Ambos hechos evidencian (reconociendo que el segundo tuvo una condena más transversal) la tendencia, tanto de la derecha como de la izquierda, de mirar con más facilidad la paja en el ojo ajeno que la viga en el propio. Ambas olvidan que, venga de donde venga, “la polarización que lamentamos es la consecuencia lógica de haber construido un campo de juego de antagonismos absolutos” donde todo se decide en una lucha épica entre el bien y el mal.

Esta actitud encierra una profunda desconfianza hacia las opiniones divergentes y suele condenar al disidente, a menudo etiquetado de corruptor. La democracia cruje bajo esta aspiración. El moralismo, como bien explica Innerarity, es una máquina de simplificar que ahorra la argumentación y reduce el intercambio intelectual a la ofensa, la culpa, la indignación y las malas intenciones. Su fundamento radica en la convicción de que, al ser moralmente superior, solo queda combatir el mal que en otros se anida.
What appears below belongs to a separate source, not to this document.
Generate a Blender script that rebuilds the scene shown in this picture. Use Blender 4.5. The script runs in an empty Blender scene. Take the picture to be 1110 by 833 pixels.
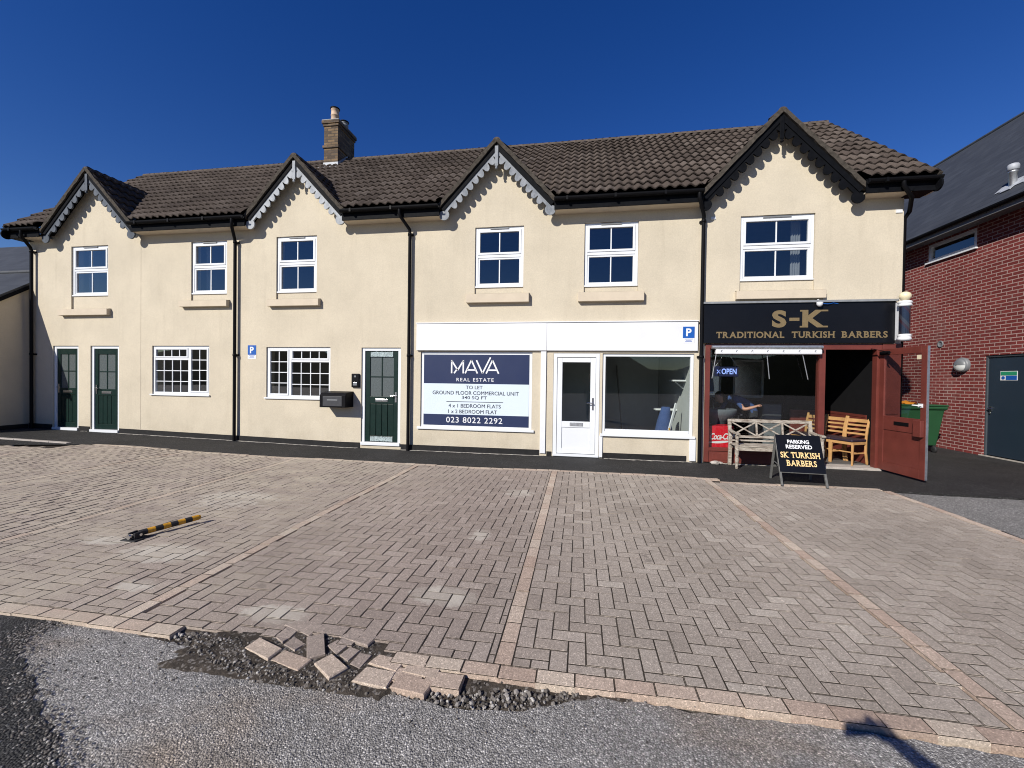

El tema también ha sido abordado por Steven Levitsky y Daniel Ziblatt en ¿Por qué mueren las democracias? Los autores del texto establecen dos principios fundamentales para fortalecer el equilibrio de la misma: la tolerancia mutua y la contención. La primera, supone aceptar a los opositores como adversarios legítimos y, en consecuencia, no moralizar. Por el contrario, cuando la división social es honda y la polarización hace ver las distintas visiones de mundo como incompatibles, comienza el riesgo.

En nuestro país este vicio está instalado y lo primero que se ha llevado consigo es la posibilidad de negociar asociándola, irremediablemente, a la claudicación. Todo o nada. Los políticos parecen haber olvidado que no están librando una guerra religiosa y que su labor se acerca más a la construcción de soluciones muchas veces pragmáticas. El voluntarismo, la refundación, la inflexibilidad, la utopía son hijos del moralismo en política y sus nefastas consecuencias están, fácilmente, a la vista.

Quizá, los episodios de Hevia y Micco, puedan servirnos para recordar que los “verdaderos chilenos” podemos ser todos y que “lo que hace daño a la comunidad” puede provenir de cualquier sector.

En definitiva, la construcción y el futuro del país exigen comprender que “lo mejor y lo peor están menos alejados que el bien y el mal”.